Pero si no la conciencia, sí podía, y debía, la teología cristiana aprender de los nietos de la Ilustración, de la ciencia social moderna, cuáles son los instrumentos para conocer la realidad social y cómo hay que usarlos para mejorarla. Ni una cosa ni otra se las enseña la fe. Esto es algo que Dios ha dejado a la «industria humana». Existe ciertamente el peligro de que el teólogo, encandilado por la fuerza persuasoria de la ciencia, acabe en «científico» (o en marxista) y deje de ser teólogo. También en el siglo XIII pululaban por las callejuelas medievales de París gentes que se creían profesionales de la teología cristiana y no eran en realidad nada más que entusiastas aristotélicos. Hubo gentes importantes y entendidas que confundieron al gran Tomás de Aquino con uno de ellos. Pero prevaleció a la larga la verdad histórica y cristiana, y su teología ha inspirado a millones de creyentes durante siglos. Si la teología ha de tener algún sentido para el creyente y para el no creyente, no puede dejar de usar como instrumentos analíticos para conocer la realidad histórica los que le proporcionan la ciencia y la cultura de su tiempo, aun a sabiendas de que también esos instrumentos ofrecen sus riesgos y que son mejorables y corregibles.

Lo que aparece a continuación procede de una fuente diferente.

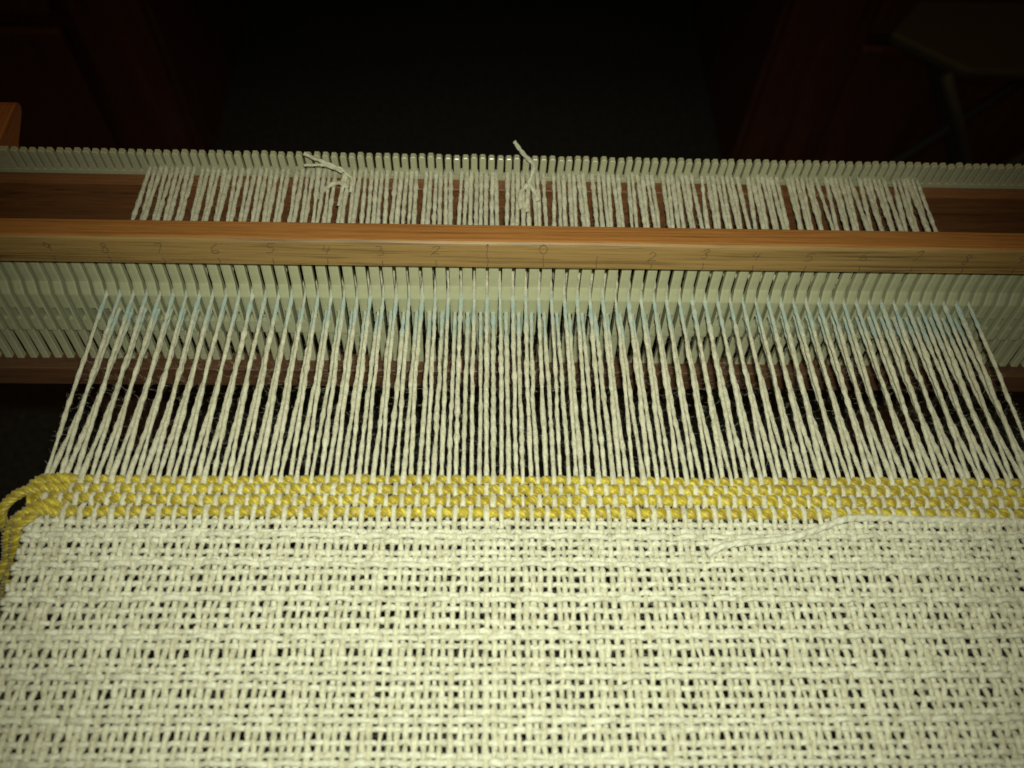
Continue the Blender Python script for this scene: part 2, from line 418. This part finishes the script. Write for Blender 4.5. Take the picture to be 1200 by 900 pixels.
for k in range(-10, 11):
    bm = bmesh.new(); h = random.uniform(.19, .23); x = k+random.gauss(0, .02)
    sl = random.uniform(-.03, .07); tl = .30 if abs(k) <= 1 else random.uniform(.12, .17)
    stroke(bm, [(x+random.gauss(0, .01), .815), (x+random.gauss(0, .012), .815+tl*.5), (x+random.gauss(0, .012)-.01, .815+tl)], .013)
    dz = {0: 1.16, 1: 1.1, -1: 1.12}.get(k, 1.05+random.uniform(-.03, .06))
    if k != 1:
        for st in DIG[str(abs(k))[-1]]:
            stroke(bm, [(x-.11+px*.18+sl*py+random.gauss(0, .006), dz+py*h+random.gauss(0, .006)) for px, py in st], .0125)
        if abs(k) == 10:
            stroke(bm, [(x-.16, dz+h), (x-.165, dz)], .012)
    bmesh.ops.recalc_face_normals(bm, faces=bm.faces[:])
    me = bpy.data.meshes.new('pencil_mark'); bm.to_mesh(me); bm.free(); me.materials.append(M_PENCIL)
    link('pencil_mark', me, rail, (0, RF-.0008, 0))

# ------------------------------------------------------------------ the web: warp, weft, yellow rows
web = empty('woven_web', 'cream wool web on the loom, warp threads ending in lacy cloth with yellow rows', 'weaving', (0, -6, 0))
WO = np.array([0, 6.0, 0])         # children are written in world inches
def wl_(name, V, F, mat, tint_amount=None, kind=None):
    o = link(name, mesh_np(name, V, F, mat, True, tint_amount), web, WO)
    if kind: o['kind'] = kind
    return o

yellow_y = [-4.262, -4.43, -4.624, -4.841]
white_y = [-5.04, -5.181, -5.266, -5.378, -5.547, -5.671, -5.772, -5.901, -6.078, -6.239, -6.335, -6.486, -6.682, -6.836, -6.928,
           -7.059, -7.266, -7.413, -7.526, -7.67, -7.861, -8.019, -8.139, -8.263, -8.457, -8.613, -8.733]
kinds = ['y']*4+['P0', 'P1', 'F']+['P0', 'P1', 'P0', 'F']*5
y = -8.733
while y > -10.3:
    for k_, dy in (('P0', .135), ('P1', .195), ('P0', .155), ('F', .12)):
        y -= dy; white_y.append(y); 
kinds = ['y']*4+['P1', 'P0', 'F']+['P0', 'P1', 'P0', 'F']*((len(white_y)-3)//4+1)
rows_y = yellow_y+white_y; kinds = kinds[:len(rows_y)]
NR = len(rows_y)
NW = 135
wx = P0+PX*.5*np.arange(NW)
# over[i, j]: weft row i passes over warp j
over = np.zeros((NR, NW), bool); J = np.arange(NW)
for i, k_ in enumerate(kinds):
    if k_ == 'y': over[i] = (J % 2 == i % 2)
    elif k_ == 'P0': over[i] = (J % 2 == 0)
    elif k_ == 'P1': over[i] = (J % 2 == 1)
    else: over[i] = (J % 4 != 2)            # float over three, under one
# in the lace, warps 4n-1, 4n, 4n+1 draw together behind the float
draw = np.zeros(NW)
draw[J % 4 == 3] = .016; draw[J % 4 == 1] = -.016
GX = np.zeros((NR, NW)); GY = np.zeros((NR, NW))
colwander = rng.normal(0, .006, NW)
for i in range(NR):
    k = 0 if kinds[i] == 'y' else (1 if i > 5 else .5)
    narrow = 1-.004*min(1, max(0, (i-3)/6))
    GX[i] = (wx+draw*k+colwander)*narrow+rng.normal(0, .0075, NW)
    GY[i] = rows_y[i]+smooth_noise(NW, 22, .012)+rng.normal(0, .008 if kinds[i] != 'y' else .004, NW)
# gentle beat wander shared by neighbouring rows
for q in range(4):
    c = rng.uniform(-8, 8); a_ = rng.uniform(-.02, .02); GY[4:] += a_*np.exp(-((wx-c)/3)**2)
HW = .034
WZ = np.where(over, -HW, HW).astype(float)     # warp height at each crossing
for i, k_ in enumerate(kinds):
    if k_ == 'y': WZ[i] = np.where(over[i], -.042, .050)
WZ += rng.normal(0, .004, WZ.shape)

def cloth_sag(yv): return np.zeros_like(yv)
BLUE_Y = -.15
uzl = np.array([0, math.sin(TILT), math.cos(TILT)]); uyl = np.array([0, math.cos(TILT), -math.sin(TILT)])
fuzz_src = []; cloth_src = []
grp_shift = np.zeros(NW)
bounds = [0, 9, 17, 25, 33, 42, 47, 53, 61, 69, 76, 82, 88, 95, 103, 110, 117, 123, 129, 135]
for g0, g1 in zip(bounds, bounds[1:]):
    c = (wx[g0]+wx[g1-1])/2; f = .06 if g0 < 40 else .15
    grp_shift[g0:g1] = (c-wx[g0:g1])*f
for j in range(NW):
    hole = j % 2 == 1
    x = wx[j]
    zl = -.655 if hole else -.27
    pr = uzl*zl+uyl*(-.12); prb = uzl*zl+uyl*.06
    s_i = np.argmin(np.abs(comb_slots-(x+grp_shift[j]*.9))); xc = comb_slots[s_i]
    xc = np.clip(x+grp_shift[j]*1.0, xc-.075, xc+.075)+rng.normal(0, .004)
    step = .045
    segs = []
    pts = [(xc, 3.62, -.62), (xc, 3.5, ZB+.13+rng.uniform(0, .03)), (xc+grp_shift[j]*.1, 3.36, ZB+.125)]
    A_ = np.array([(xc+rng.normal(0,.01), 3.66, -.95), (xc, 3.60, -.50), (xc, 3.5, ZB+.16+rng.uniform(0, .04)), (xc*.985+x*.015, 3.36, ZB+.16)])
    back = np.array([x, prb[1], prb[2]]); frontp = np.array([x, pr[1], pr[2]])
    n1 = int(3.2/step)
    L1 = np.linspace(A_[-1], back, n1+1)[1:]
    slack = np.sin(np.linspace(0, np.pi, n1))*rng.normal(0, .012)
    L1[:, 0] += slack+smooth_noise(n1, 9, .006)*np.sin(np.linspace(0, np.pi, n1)); L1[:, 2] += slack*.7
    fell = np.array([GX[0, j], rows_y[0]+.16, WZ[0, j]*.7+.0])
    n2 = int(4.0/step)
    L2 = np.linspace(frontp, fell, n2+1)
    env = np.sin(np.linspace(0, np.pi, n2+1))
    L2[:, 0] += env*(smooth_noise(n2+1, 10, .006)+rng.normal(0, .009)); L2[:, 2] += env*((-.07 if hole else .03)+rng.normal(0, .012))
    # crossings
    C_ = []
    for i in range(NR):
        p = np.array([GX[i, j], GY[i, j], WZ[i, j]])
        if i:
            q = C_prev; 
            for t in (.25, .5, .75):
                f = .5-.5*math.cos(math.pi*t); C_.append(np.array([q[0]+(p[0]-q[0])*t, q[1]+(p[1]-q[1])*t, q[2]+(p[2]-q[2])*f]))
        C_.append(p); C_prev = p
    C_ = np.array(C_)
    end = np.array([(C_[-1][0], -10.75, -.02), (C_[-1][0], -11.3, -.04), (C_[-1][0], -11.63, -.3), (C_[-1][0], -11.68, -1.2)])
    P = np.vstack([A_, L1, L2, C_, end])
    n = len(P)
    base = .0385*rng.uniform(.92, 1.1)
    nf = n-len(C_)-len(end); base *= 1.0; rad = base*(1+smooth_noise(n, 7, .09)+smooth_noise(n, 3, .12)); rad[nf:] *= 1.14; rad[:len(A_)+n1] *= 1.17; rad = np.clip(rad, .027, .056)
    tw = .26*rng.uniform(.8, 1.3)
    V, F = tube_arrays(P, rad, 8, 2, .24, tw, 1.0, rng.uniform(0, 6))
    dy = np.clip(1-np.abs(V[:, 1]+.50)/.55, 0, 1)**.5*.95  # bluish tint, strongest just in front of the heddle
    dy *= np.clip(.75+.35*np.sin(V[:, 1]*9+j*1.7), 0, 1)
    wl_('warp_thread', V, F, M_WOOL, tint_amount=dy)
    fuzz_src.append(P[: len(A_)+n1+n2+1]); cloth_src.append(C_)

def weft_path(i, ext=.085):
    xs = GX[i]; ys = GY[i]; k_ = kinds[i]
    amp = .033 if k_ != 'F' else .038
    if k_ == 'y': amp = .044
    z = np.where(over[i], amp, -amp)
    if k_ == 'F':
        z = np.where(over[i], .052, -.04); z[J % 4 == 0] = .066
    X = [xs[0]-ext]; Y = [ys[0]]; Z = [0.0]; sub = 12 if k_ == 'y' else 4
    for j in range(NW):
        if j:
            for t in np.arange(1, sub)/sub:
                f = .5-.5*math.cos(math.pi*t)
                X.append(xs[j-1]+(xs[j]-xs[j-1])*t); Y.append(ys[j-1]+(ys[j]-ys[j-1])*t); Z.append(z[j-1]+(z[j]-z[j-1])*f)
        X.append(xs[j]); Y.append(ys[j]); Z.append(z[j])
    X.append(xs[-1]+ext); Y.append(ys[-1]); Z.append(0)
    P = np.array([X, Y, Z]).T
    # turn at the selvedges towards the neighbouring row
    if i < NR-1:
        dn = (rows_y[i+1]-rows_y[i])*.5
        side = i % 2
        if side == 0: P = np.vstack([[P[0, 0]+.02, P[0, 1]+dn, -.01], P])
        else: P = np.vstack([P, [P[-1, 0]-.02, P[-1, 1]+dn, -.01]])
    return P
for i in range(NR):
    P = weft_path(i); n = len(P)
    if kinds[i] == 'y':
        r = .077 if i else .062
        rad = r*(1+smooth_noise(n, 24, .06))
        V, F = tube_arrays(P, rad, 24, 5, .66, -.062, .74, rng.uniform(0, 6))
        wl_('yellow_weft_row', V, F, M_YEL, tint_amount=strand_dye(len(V)))
    else:
        r = .048 if kinds[i] == 'F' else .044
        rad = np.clip(r*(1+smooth_noise(n, 6, .10)+smooth_noise(n, 2, .06)), .028, .058)
        V, F = tube_arrays(P, rad, 8, 2, .32, .2, .92, rng.uniform(0, 6))
        wl_('white_weft_row', V, F, M_WEFT)

# loose weft end lying on the cloth
def yarn(name, pts, r, mat, lobes=2, twist=.2, groove=.34, sides=12, per=16, parent_web=True, flat=1.0, var=.06):
    P = catmull(pts, per); rad = np.broadcast_to(r, (len(P),))*(1+smooth_noise(len(P), 5, var))
    V, F = tube_arrays(P, rad, sides, lobes, groove, twist, flat)
    return wl_(name, V, F, mat, tint_amount=strand_dye(len(V)) if mat is M_YEL else np.zeros(len(V)))
yarn('loose_weft_end', [(8.9, -4.99, .0), (7.6, -4.98, .04), (6.2, -4.955, .06), (5.3, -4.95, .09), (4.95, -5.0, .115), (4.48, -5.18, .12), (3.95, -5.33, .12), (3.36, -5.39, .12), (2.92, -5.45, .11), (2.6, -5.6, .09)], .056, M_WEFT, per=30)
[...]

La teología de la liberación brota, se advirtió arriba, de una praxis cristiana «espontánea» (en buena teología: inspirada por el Espíritu Santo), y se orienta a su vez a una praxis consciente y orientada. Esto segundo la distingue sobre todo, además de otros aspectos importantes, de otras teologías, también algunas recientes, de cuño más bien teológico y «contemplativo», tales, por ejemplo, las teologías de la esperanza.
Una última palabra. A pesar de las muchas críticas que teólogos de la liberación han dirigido al pensar excesivamente teórico de las varias teologías nacidas en países avanzados, ninguno de ellos pretende que la teología de la liberación sea una teología obligatoria para la fe, como si hoy sólo se pudiera ser teólogo, o simplemente creyente, si se aceptan los postulados de la teología de la liberación. No pretenden tal cosa, pero sí insisten en que la teología de la liberación ilumina mejor que ninguna otra teología los problemas de conexión y relaciones mutuas entre la fe y la vida en este tiempo. No parece que estén equivocados al insistir en esto. Lo corroboraría además el testimonio explícitamente aprobatorio de numerosos teólogos de primera fila de los países con más sólida tradición teológica.